After hosting 1st games in 1930, should Hamilton bid for the 2030 Commonwealth Games?
'I'm certainly keen': Mayor Fred Eisenberger
The people who think far ahead about these things are beginning to talk about Hamilton as a host city for the Commonwealth Games in 2030.
It would mark 100 years since Hamilton hosted the first version of the games, then known as the British Empire Games.
The Civic Stadium, later Ivor Wynne, where Tim Hortons Field now stands, was the original athletes village, pool and track and field stadium.
"It's somewhat premature to use the word 'bid'," said Greg Maychak, who works for the city's public works department and also serves as a member-at-large at Commonwealth Games Canada.
But, he said, city staff are working on a preliminary report to present to city council members next week, awaiting councillors' direction to explore or investigate what that would look like.
"There's some logic to hosting the 100th anniversary of those games," said Mayor Fred Eisenberger. "I'm certainly keen on doing that."
'The 2030 Games would surely go to Hamilton'
Eisenberger emphasized that his colleagues on city council would have to sign off on the idea, but said "there are certainly a lot of good emotional reasons" to host it here, where a Hamiltonian invented it.
"I would think the organizing committees would be pretty keen on having it come back to Hamilton where it started."
Elsewhere, at least some eyes are on Hamilton for Canada's chosen city for a 2030 bid. On the heels of a failed 2022 bid, the Commonwealth Games Federation encouraged Victoria bid organizers to look at 2030.
But David Black, the bid organizer in Victoria, told the Victoria Times-Colonist he doubted they'd stand a chance for federal support against Hamilton.
There's sentimental value attached to the chance for a special centennial celebration in the place the games began.
"Victoria 2030 would be great. But the 2030 Games would surely go to Hamilton," he told the newspaper.
Hamilton would have some wrinkles to iron out.
The city got a new stadium when it hosted the soccer events in 2015 for the Toronto Pan Am/Parapan Am Games.
But it doesn't currently have a world-class pool and diving facility. The city's stadium, though ready by the time Pan Am and Parapan Am Games kicked off, was a debacle to construct and finish and is still giving the city headaches.
And it would need provincial and federal buy-in, as international games come with hefty price tags.
But, the Queen's Baton Relay – equivalent to the torch relay for those other international games – came here last month on its way to Gold Coast in Australia next spring.
And the Hamilton baton stop did get some wheels turning.
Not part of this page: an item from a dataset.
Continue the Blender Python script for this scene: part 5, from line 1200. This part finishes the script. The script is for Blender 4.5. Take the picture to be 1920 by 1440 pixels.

"As the founding city, it'd be a wonderful opportunity to reflect on the Commonwealth Games, on our city and how we changed, how we're growing," Maychak said.
The bid process usually begins about eight years ahead of time. But a headstart could leave enough time to develop a special centennial celebration.
Games founded in Hamilton
He came back from the 1928 Olympics in Amsterdam with the idea to launch a games for British Commonwealth competitors.
The city pitched in $30,000 (about $425,000 in 2017 dollars) to cover travel costs for athletes coming in from 11 countries to compete in athletics, boxing, lawn bowling, rowing, diving, wrestling and swimming.
The Commonwealth Games nearly returned to Hamilton for 2010, but the inaugural host city lost out in the bidding process to New Delhi, India.
And then Hamilton lost again its bid for the 2014 games, which were awarded to Halifax. When Halifax later withdrew its bid, the games went to Glasgow, Scotland.